Le 17 septembre 1944
Quatre corps martyrisés et mutilés sont retrouvés dans une fosse dans une lande près de Bois Meur, il s'agit de Jean DUGAY, Yves HENRY, Henri LE COZANNET et Pierre PIRIOU.
(1) attaque d'un groupe d'Allemands par quelques maquisards.
Jean DUGAY
Pierre PIRIOU
Henri LE COZANNET
Louis PIRIOU
Jean LE TENFF
Jean LORGERE
Yves HENRY
DUGAY Jean
Né le 11 janvier 1922 à Pédernec, demeurant à Pédernec, boulanger.
HENRY Yves
Né le 28 mars 1920 à Plounez, marin d'état revenu à Plounez après le sabordage de la flotte à Toulon, FTP.
le 6 juillet 1944, est arrêté par les Allemands à Ploëzal avec l'aide de miliciens autonomistes.
LE COZANET Henri
Né en juillet 1924, originaire de Guingamp, mécanicien.

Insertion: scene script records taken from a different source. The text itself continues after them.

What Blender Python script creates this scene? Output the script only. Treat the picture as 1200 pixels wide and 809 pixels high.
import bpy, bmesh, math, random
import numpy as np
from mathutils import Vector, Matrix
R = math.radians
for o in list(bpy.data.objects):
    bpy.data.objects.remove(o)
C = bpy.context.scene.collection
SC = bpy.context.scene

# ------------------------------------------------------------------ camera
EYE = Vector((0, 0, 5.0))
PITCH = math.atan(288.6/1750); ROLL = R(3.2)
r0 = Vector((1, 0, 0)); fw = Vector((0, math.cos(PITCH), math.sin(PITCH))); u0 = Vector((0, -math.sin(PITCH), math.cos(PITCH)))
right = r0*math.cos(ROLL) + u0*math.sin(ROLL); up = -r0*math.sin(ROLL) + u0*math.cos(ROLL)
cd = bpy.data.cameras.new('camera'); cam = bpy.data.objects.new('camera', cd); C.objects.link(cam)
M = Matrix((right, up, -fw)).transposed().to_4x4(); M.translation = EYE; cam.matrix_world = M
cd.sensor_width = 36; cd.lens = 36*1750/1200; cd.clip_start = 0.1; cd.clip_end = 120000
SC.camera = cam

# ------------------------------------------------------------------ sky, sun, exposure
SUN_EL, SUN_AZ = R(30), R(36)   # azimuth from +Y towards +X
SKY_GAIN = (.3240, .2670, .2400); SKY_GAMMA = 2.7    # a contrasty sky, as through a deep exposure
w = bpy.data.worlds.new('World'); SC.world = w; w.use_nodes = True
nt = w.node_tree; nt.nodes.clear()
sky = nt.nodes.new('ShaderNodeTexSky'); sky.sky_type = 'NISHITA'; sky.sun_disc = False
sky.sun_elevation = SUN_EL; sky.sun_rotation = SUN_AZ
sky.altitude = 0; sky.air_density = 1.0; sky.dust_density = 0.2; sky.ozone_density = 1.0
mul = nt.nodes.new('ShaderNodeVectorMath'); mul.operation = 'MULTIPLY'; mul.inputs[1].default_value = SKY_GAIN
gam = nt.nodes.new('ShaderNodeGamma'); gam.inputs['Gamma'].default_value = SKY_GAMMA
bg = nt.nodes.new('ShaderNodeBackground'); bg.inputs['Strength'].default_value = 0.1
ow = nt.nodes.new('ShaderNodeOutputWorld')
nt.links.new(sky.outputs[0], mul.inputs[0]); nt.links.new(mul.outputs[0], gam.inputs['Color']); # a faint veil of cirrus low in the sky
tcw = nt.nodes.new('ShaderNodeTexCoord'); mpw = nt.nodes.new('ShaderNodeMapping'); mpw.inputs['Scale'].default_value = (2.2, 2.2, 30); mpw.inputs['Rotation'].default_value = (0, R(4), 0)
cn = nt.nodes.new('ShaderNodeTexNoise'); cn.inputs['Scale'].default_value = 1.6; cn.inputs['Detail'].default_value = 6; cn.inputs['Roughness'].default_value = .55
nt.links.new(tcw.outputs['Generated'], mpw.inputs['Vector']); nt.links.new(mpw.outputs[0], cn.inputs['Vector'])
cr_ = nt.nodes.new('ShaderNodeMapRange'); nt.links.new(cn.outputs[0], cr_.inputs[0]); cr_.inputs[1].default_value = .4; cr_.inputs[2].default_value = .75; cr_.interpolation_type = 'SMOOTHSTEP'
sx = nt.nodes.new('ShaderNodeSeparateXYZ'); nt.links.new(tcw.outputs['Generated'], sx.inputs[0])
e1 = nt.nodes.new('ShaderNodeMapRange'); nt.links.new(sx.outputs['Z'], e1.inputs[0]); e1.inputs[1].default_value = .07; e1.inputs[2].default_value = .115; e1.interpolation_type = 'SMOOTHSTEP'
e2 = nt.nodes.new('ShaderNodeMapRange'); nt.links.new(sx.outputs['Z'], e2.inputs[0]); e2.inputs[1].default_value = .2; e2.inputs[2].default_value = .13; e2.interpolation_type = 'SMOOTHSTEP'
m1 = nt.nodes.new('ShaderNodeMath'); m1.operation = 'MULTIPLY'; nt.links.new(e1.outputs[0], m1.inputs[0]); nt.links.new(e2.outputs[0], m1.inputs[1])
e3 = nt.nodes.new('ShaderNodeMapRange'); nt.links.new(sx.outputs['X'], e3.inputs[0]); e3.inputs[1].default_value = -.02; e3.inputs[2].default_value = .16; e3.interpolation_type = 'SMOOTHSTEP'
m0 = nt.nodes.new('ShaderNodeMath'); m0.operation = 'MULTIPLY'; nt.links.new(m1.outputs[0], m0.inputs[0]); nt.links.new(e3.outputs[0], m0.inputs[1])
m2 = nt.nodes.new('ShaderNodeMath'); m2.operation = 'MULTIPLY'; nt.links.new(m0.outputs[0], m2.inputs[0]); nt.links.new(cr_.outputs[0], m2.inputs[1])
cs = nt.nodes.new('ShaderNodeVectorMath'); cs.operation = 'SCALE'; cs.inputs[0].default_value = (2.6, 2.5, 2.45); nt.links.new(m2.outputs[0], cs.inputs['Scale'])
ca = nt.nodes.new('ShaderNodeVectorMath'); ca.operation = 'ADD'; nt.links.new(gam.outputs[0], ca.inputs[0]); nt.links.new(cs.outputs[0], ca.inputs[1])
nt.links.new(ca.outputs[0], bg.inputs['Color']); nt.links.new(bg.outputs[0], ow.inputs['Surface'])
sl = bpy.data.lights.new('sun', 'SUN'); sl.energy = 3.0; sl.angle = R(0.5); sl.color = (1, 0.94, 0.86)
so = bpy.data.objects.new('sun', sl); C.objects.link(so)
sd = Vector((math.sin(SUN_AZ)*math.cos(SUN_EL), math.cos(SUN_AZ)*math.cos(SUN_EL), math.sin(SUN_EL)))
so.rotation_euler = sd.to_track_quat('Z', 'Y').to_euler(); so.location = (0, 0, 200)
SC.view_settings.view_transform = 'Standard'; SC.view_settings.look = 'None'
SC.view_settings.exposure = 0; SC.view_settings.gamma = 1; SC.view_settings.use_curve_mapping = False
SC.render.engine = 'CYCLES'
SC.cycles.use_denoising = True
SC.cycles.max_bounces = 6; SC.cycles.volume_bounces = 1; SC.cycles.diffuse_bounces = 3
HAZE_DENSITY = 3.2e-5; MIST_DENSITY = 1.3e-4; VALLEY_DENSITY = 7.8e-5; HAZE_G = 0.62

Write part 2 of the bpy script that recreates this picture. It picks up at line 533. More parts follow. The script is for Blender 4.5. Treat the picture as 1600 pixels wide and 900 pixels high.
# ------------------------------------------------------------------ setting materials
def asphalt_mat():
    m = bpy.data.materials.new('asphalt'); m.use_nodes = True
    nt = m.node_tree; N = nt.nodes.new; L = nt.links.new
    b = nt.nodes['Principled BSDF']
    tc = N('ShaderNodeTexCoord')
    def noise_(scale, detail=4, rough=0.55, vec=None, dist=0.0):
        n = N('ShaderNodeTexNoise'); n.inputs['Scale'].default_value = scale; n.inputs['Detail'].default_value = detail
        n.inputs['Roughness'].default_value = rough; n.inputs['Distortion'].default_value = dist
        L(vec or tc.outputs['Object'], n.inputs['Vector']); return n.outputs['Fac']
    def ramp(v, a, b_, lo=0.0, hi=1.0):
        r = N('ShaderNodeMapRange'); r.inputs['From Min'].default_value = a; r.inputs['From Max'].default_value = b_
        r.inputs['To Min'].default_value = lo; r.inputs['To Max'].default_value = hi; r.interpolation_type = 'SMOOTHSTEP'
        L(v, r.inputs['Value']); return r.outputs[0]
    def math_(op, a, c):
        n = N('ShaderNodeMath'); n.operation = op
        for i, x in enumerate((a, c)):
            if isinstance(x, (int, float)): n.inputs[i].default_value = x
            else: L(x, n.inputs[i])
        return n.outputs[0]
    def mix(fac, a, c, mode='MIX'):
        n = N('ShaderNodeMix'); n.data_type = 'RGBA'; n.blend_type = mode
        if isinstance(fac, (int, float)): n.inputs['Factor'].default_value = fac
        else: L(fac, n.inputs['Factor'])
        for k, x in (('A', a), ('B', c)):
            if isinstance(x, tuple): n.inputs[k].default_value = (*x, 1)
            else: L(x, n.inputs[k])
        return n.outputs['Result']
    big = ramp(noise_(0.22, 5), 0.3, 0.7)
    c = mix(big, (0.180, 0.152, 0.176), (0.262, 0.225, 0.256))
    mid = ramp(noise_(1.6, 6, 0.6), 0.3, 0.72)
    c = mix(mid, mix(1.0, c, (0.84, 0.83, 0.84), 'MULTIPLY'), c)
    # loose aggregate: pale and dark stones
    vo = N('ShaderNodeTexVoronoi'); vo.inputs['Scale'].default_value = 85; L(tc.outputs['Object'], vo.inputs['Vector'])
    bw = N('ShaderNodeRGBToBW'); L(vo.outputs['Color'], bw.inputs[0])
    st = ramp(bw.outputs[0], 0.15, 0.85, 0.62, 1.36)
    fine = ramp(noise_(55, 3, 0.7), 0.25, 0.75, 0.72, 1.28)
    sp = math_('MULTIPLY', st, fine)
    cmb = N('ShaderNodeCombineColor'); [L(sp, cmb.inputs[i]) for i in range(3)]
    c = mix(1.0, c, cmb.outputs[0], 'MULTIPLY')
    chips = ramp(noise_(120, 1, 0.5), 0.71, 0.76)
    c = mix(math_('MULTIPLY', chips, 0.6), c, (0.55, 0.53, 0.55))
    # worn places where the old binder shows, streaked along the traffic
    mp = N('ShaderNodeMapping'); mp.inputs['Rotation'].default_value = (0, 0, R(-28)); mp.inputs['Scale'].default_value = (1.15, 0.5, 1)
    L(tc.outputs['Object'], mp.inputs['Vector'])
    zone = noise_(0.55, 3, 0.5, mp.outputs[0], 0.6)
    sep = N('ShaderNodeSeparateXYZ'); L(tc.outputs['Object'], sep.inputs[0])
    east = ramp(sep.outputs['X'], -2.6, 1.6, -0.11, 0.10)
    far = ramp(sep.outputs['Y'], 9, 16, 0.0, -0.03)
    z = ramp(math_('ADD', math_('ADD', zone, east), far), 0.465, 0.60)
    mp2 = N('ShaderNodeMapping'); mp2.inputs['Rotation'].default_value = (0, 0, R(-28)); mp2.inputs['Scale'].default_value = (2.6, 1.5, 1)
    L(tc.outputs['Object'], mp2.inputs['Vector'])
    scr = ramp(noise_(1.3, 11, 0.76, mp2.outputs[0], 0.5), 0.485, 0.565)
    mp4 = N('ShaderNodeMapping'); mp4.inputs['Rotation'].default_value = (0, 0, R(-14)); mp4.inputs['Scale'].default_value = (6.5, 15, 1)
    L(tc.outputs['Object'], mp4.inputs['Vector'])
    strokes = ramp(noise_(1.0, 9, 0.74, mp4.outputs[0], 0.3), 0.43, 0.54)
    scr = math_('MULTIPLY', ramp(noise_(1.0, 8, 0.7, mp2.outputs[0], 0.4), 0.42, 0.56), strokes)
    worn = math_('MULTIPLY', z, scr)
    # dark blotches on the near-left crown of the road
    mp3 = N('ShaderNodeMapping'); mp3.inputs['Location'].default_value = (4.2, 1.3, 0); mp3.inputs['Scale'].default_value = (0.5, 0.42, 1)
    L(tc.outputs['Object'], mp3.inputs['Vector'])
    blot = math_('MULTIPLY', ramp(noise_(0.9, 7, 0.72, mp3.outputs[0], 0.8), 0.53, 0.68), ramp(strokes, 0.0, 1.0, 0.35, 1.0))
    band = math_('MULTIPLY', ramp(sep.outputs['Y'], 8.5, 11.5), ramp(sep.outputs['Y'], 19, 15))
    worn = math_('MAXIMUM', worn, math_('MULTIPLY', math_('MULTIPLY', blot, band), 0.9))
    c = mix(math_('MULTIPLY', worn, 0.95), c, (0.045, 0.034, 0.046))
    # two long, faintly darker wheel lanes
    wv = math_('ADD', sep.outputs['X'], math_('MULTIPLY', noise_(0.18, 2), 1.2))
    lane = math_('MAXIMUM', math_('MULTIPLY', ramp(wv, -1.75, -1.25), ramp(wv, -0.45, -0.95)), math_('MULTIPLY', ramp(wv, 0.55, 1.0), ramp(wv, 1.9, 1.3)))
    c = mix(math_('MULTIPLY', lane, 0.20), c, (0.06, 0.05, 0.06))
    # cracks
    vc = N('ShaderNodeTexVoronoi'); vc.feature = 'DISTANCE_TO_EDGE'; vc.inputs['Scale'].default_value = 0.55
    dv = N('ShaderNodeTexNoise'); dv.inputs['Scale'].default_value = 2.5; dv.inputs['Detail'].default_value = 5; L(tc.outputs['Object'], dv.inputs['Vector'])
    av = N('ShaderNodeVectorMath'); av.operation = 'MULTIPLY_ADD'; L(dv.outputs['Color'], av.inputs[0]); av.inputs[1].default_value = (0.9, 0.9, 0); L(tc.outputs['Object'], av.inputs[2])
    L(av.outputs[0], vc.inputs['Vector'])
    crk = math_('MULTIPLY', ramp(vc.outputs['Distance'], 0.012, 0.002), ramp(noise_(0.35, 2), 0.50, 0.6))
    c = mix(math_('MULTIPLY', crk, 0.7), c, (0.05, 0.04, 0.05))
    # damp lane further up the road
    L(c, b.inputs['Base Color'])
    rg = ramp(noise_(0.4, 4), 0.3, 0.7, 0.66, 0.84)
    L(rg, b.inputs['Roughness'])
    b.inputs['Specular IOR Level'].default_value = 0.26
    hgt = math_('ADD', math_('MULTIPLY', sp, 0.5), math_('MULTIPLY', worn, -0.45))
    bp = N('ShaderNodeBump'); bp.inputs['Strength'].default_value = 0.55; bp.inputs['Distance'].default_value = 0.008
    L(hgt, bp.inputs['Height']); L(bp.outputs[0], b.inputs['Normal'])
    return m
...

LE GALL Jean Louis Georges
Né le 14 octobre 1924 à Guingamp, marin, demeurant à Bégard.
LE TENFF Jean
Né le 27 août 1923, à Kerouly en Plouézec, fils unique et orphelin de père, monteur électricien, demeurant Plouézec avec sa mère et sa grand-mère.
LORGERE Jean
Né le 15 août 1924, originaire de Guingamp.
PIRIOU Pierre
Né le 11 avril 1926 à Langoat, célibataire, cultivateur, demeurant au Moulin GEFFROY en Plouisy.
THOMAS Albert
Né le 29 octobre 1917 à Plouézec, célibataire, demeurant à Kerissac en Plouézec.